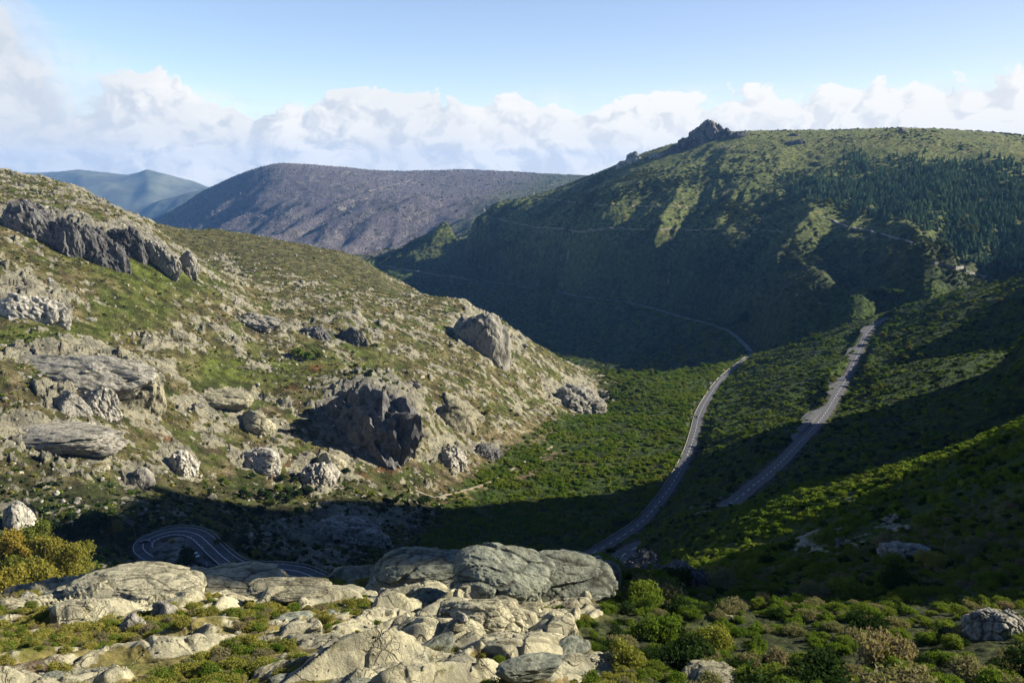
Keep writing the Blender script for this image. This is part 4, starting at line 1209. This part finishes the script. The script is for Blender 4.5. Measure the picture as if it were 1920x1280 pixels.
def car(name, loc, rotz, paint, label):
    root = link(name, None, loc=loc, rot=(0, 0, rotz)); tag(root, label, 'car')
    body_prof = [(-2.1, .32), (-2.12, .72), (-2.0, .88), (-1.25, .98), (1.0, .98), (1.95, .92), (2.1, .70), (2.08, .32), (1.72, .30), (1.6, .55), (1.3, .66), (1.0, .55), (.88, .30), (-.88, .30), (-1.0, .55), (-1.3, .66), (-1.6, .55), (-1.72, .30)]
    cab_prof = [(-.95, .97), (-.35, 1.42), (1.15, 1.46), (1.85, .95)]
    def extr(prof, w0, w1, zt):
        bm = bmesh.new(); n = len(prof)
        f = lambda z: w0 + (w1 - w0) * max(0, min(1, (z - .9) / zt))
        A = [bm.verts.new((x, -f(z), z)) for x, z in prof]; B = [bm.verts.new((x, f(z), z)) for x, z in prof]
        bm.faces.new(A); bm.faces.new(B[::-1])
        for i in range(n): bm.faces.new((A[i], B[i], B[(i + 1) % n], A[(i + 1) % n]))
        bmesh.ops.recalc_face_normals(bm, faces=bm.faces[:])
        bmesh.ops.bevel(bm, geom=[e for e in bm.edges if len(e.link_faces) == 2 and e.calc_face_angle(0) > .6], offset=.05, segments=2)
        return bm
    def put(bm, nm, mat, parent, loc=(0, 0, 0), rot=(0, 0, 0)):
        me = bpy.data.meshes.new(nm); bm.to_mesh(me); bm.free(); me.materials.append(mat)
        return link(nm, me, parent, loc, rot)
    body = put(extr(body_prof, .88, .86, .2), 'body', paint, root)
    put(extr(cab_prof, .84, .66, .55), 'window', M_GLASS, root)
    rp = [(-.33, 1.415), (-.28, 1.47), (1.08, 1.505), (1.17, 1.455)]
    put(extr(rp, .69, .66, .3), 'roof', paint, root)
    for x in (-1.3, 1.3):
        for y in (-.78, .78):
            w = bmesh.new(); bmesh.ops.create_cone(w, cap_ends=True, segments=18, radius1=.32, radius2=.32, depth=.2); bmesh.ops.bevel(w, geom=[e for e in w.edges if e.is_boundary is False and len(e.link_faces) == 2 and e.calc_face_angle(0) > 1], offset=.04, segments=1)
            wo = put(w, 'wheel', M_TYRE, root, (x, y, .32), (math.pi / 2, 0, 0))
            r_ = bmesh.new(); bmesh.ops.create_cone(r_, cap_ends=True, segments=14, radius1=.19, radius2=.16, depth=.03)
            put(r_, 'rim', M_RIM, wo, (0, 0, -.112 * (1 if y > 0 else -1)))
    for y in (-.62, .62):
        for x, nm, mt in ((-2.09, 'headlight', M_LAMP), (2.06, 'tail_light', M_TAIL)):
            c = bmesh.new(); bmesh.ops.create_cube(c, size=1); bmesh.ops.scale(c, vec=(.12, .34, .15), verts=c.verts); bmesh.ops.bevel(c, geom=c.edges[:], offset=.03, segments=2)
            put(c, nm, mt, root, (x, y, .74))
    return root
M_CAR_DARK = plain('dark_blue_paint', (.02, .03, .06), .25)
M_CAR_BLACK = plain('black_paint', (.012, .012, .014), .25)
M_CAR_WHITE = plain('white_paint', (.75, .75, .74), .3)
def on_plane(u, v, z):
    p = plane_pts([(u, v)], z)[0]; return p
p = on_plane(271, 1011, -153.6); car('car', (p[0], p[1], float(height(p[0], p[1])) + .03), .15, M_CAR_DARK, 'dark blue car parked on gravel outside the hairpin, left of the bend')
p = on_plane(368, 1043, -153.7); car('car', (p[0], p[1], -153.66), 2.2, M_CAR_WHITE, 'white car parked on the asphalt inside the hairpin beside the round tree')
p = on_plane(258, 1060, -155.4); car('car', (p[0], p[1], -155.37), .1, M_CAR_BLACK, 'black car parked below the hairpin at the lower left of the lay-by')
p = on_plane(324, 1070, -155.4); car('car', (p[0], p[1], -155.37), .2, M_CAR_WHITE, 'pale car half hidden behind granite just below the round tree')
k = idx_near(valley_r, 1309, 782); T_ = valley_r[k + 3] - valley_r[k - 3]
nl = frame_of(valley_r)[k]
car('car', tuple(valley_r[k] + nl * 1.9 + [0, 0, .03]), math.atan2(T_[1], T_[0]), M_CAR_BLACK, 'black car driving along the valley road beside the boulder bank')
p = on_plane(388, 1062, -153.7)
sp_ = link('marker_post', None, loc=(p[0], p[1], -153.7)); tag(sp_, 'small white marker post at the edge of the hairpin lay-by', 'post')
b_ = bmesh.new(); bmesh.ops.create_cone(b_, cap_ends=True, segments=10, radius1=.10, radius2=.08, depth=1.7); me_ = bpy.data.meshes.new('shaft'); b_.to_mesh(me_); b_.free(); me_.materials.append(M_CAR_WHITE); link('shaft', me_, sp_, (0, 0, .85))
b_ = bmesh.new(); bmesh.ops.create_cube(b_, size=1); bmesh.ops.scale(b_, vec=(.5, .08, .4), verts=b_.verts); bmesh.ops.bevel(b_, geom=b_.edges[:], offset=.02, segments=1); me_ = bpy.data.meshes.new('panel'); b_.to_mesh(me_); b_.free(); me_.materials.append(M_CAR_WHITE); link('panel', me_, sp_, (0, 0, 1.9))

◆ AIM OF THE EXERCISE
All of the lines above should be printed exactly, minus the pictures.

◆ RESULT OF THIS TASK
Keep writing the Blender script for this image. This is part 4, starting at line 1209. This part finishes the script. The script is for Blender 4.5. Measure the picture as if it were 1920x1280 pixels.
def car(name, loc, rotz, paint, label):
    root = link(name, None, loc=loc, rot=(0, 0, rotz)); tag(root, label, 'car')
    body_prof = [(-2.1, .32), (-2.12, .72), (-2.0, .88), (-1.25, .98), (1.0, .98), (1.95, .92), (2.1, .70), (2.08, .32), (1.72, .30), (1.6, .55), (1.3, .66), (1.0, .55), (.88, .30), (-.88, .30), (-1.0, .55), (-1.3, .66), (-1.6, .55), (-1.72, .30)]
    cab_prof = [(-.95, .97), (-.35, 1.42), (1.15, 1.46), (1.85, .95)]
    def extr(prof, w0, w1, zt):
        bm = bmesh.new(); n = len(prof)
        f = lambda z: w0 + (w1 - w0) * max(0, min(1, (z - .9) / zt))
        A = [bm.verts.new((x, -f(z), z)) for x, z in prof]; B = [bm.verts.new((x, f(z), z)) for x, z in prof]
        bm.faces.new(A); bm.faces.new(B[::-1])
        for i in range(n): bm.faces.new((A[i], B[i], B[(i + 1) % n], A[(i + 1) % n]))
        bmesh.ops.recalc_face_normals(bm, faces=bm.faces[:])
        bmesh.ops.bevel(bm, geom=[e for e in bm.edges if len(e.link_faces) == 2 and e.calc_face_angle(0) > .6], offset=.05, segments=2)
        return bm
    def put(bm, nm, mat, parent, loc=(0, 0, 0), rot=(0, 0, 0)):
        me = bpy.data.meshes.new(nm); bm.to_mesh(me); bm.free(); me.materials.append(mat)
        return link(nm, me, parent, loc, rot)
    body = put(extr(body_prof, .88, .86, .2), 'body', paint, root)
    put(extr(cab_prof, .84, .66, .55), 'window', M_GLASS, root)
    rp = [(-.33, 1.415), (-.28, 1.47), (1.08, 1.505), (1.17, 1.455)]
    put(extr(rp, .69, .66, .3), 'roof', paint, root)
    for x in (-1.3, 1.3):
        for y in (-.78, .78):
            w = bmesh.new(); bmesh.ops.create_cone(w, cap_ends=True, segments=18, radius1=.32, radius2=.32, depth=.2); bmesh.ops.bevel(w, geom=[e for e in w.edges if e.is_boundary is False and len(e.link_faces) == 2 and e.calc_face_angle(0) > 1], offset=.04, segments=1)
            wo = put(w, 'wheel', M_TYRE, root, (x, y, .32), (math.pi / 2, 0, 0))
            r_ = bmesh.new(); bmesh.ops.create_cone(r_, cap_ends=True, segments=14, radius1=.19, radius2=.16, depth=.03)
            put(r_, 'rim', M_RIM, wo, (0, 0, -.112 * (1 if y > 0 else -1)))
    for y in (-.62, .62):
        for x, nm, mt in ((-2.09, 'headlight', M_LAMP), (2.06, 'tail_light', M_TAIL)):
            c = bmesh.new(); bmesh.ops.create_cube(c, size=1); bmesh.ops.scale(c, vec=(.12, .34, .15), verts=c.verts); bmesh.ops.bevel(c, geom=c.edges[:], offset=.03, segments=2)
            put(c, nm, mt, root, (x, y, .74))
    return root
M_CAR_DARK = plain('dark_blue_paint', (.02, .03, .06), .25)
M_CAR_BLACK = plain('black_paint', (.012, .012, .014), .25)
M_CAR_WHITE = plain('white_paint', (.75, .75, .74), .3)
def on_plane(u, v, z):
    p = plane_pts([(u, v)], z)[0]; return p
p = on_plane(271, 1011, -153.6); car('car', (p[0], p[1], float(height(p[0], p[1])) + .03), .15, M_CAR_DARK, 'dark blue car parked on gravel outside the hairpin, left of the bend')
p = on_plane(368, 1043, -153.7); car('car', (p[0], p[1], -153.66), 2.2, M_CAR_WHITE, 'white car parked on the asphalt inside the hairpin beside the round tree')
p = on_plane(258, 1060, -155.4); car('car', (p[0], p[1], -155.37), .1, M_CAR_BLACK, 'black car parked below the hairpin at the lower left of the lay-by')
p = on_plane(324, 1070, -155.4); car('car', (p[0], p[1], -155.37), .2, M_CAR_WHITE, 'pale car half hidden behind granite just below the round tree')
k = idx_near(valley_r, 1309, 782); T_ = valley_r[k + 3] - valley_r[k - 3]
nl = frame_of(valley_r)[k]
car('car', tuple(valley_r[k] + nl * 1.9 + [0, 0, .03]), math.atan2(T_[1], T_[0]), M_CAR_BLACK, 'black car driving along the valley road beside the boulder bank')
p = on_plane(388, 1062, -153.7)
sp_ = link('marker_post', None, loc=(p[0], p[1], -153.7)); tag(sp_, 'small white marker post at the edge of the hairpin lay-by', 'post')
b_ = bmesh.new(); bmesh.ops.create_cone(b_, cap_ends=True, segments=10, radius1=.10, radius2=.08, depth=1.7); me_ = bpy.data.meshes.new('shaft'); b_.to_mesh(me_); b_.free(); me_.materials.append(M_CAR_WHITE); link('shaft', me_, sp_, (0, 0, .85))
b_ = bmesh.new(); bmesh.ops.create_cube(b_, size=1); bmesh.ops.scale(b_, vec=(.5, .08, .4), verts=b_.verts); bmesh.ops.bevel(b_, geom=b_.edges[:], offset=.02, segments=1); me_ = bpy.data.meshes.new('panel'); b_.to_mesh(me_); b_.free(); me_.materials.append(M_CAR_WHITE); link('panel', me_, sp_, (0, 0, 1.9))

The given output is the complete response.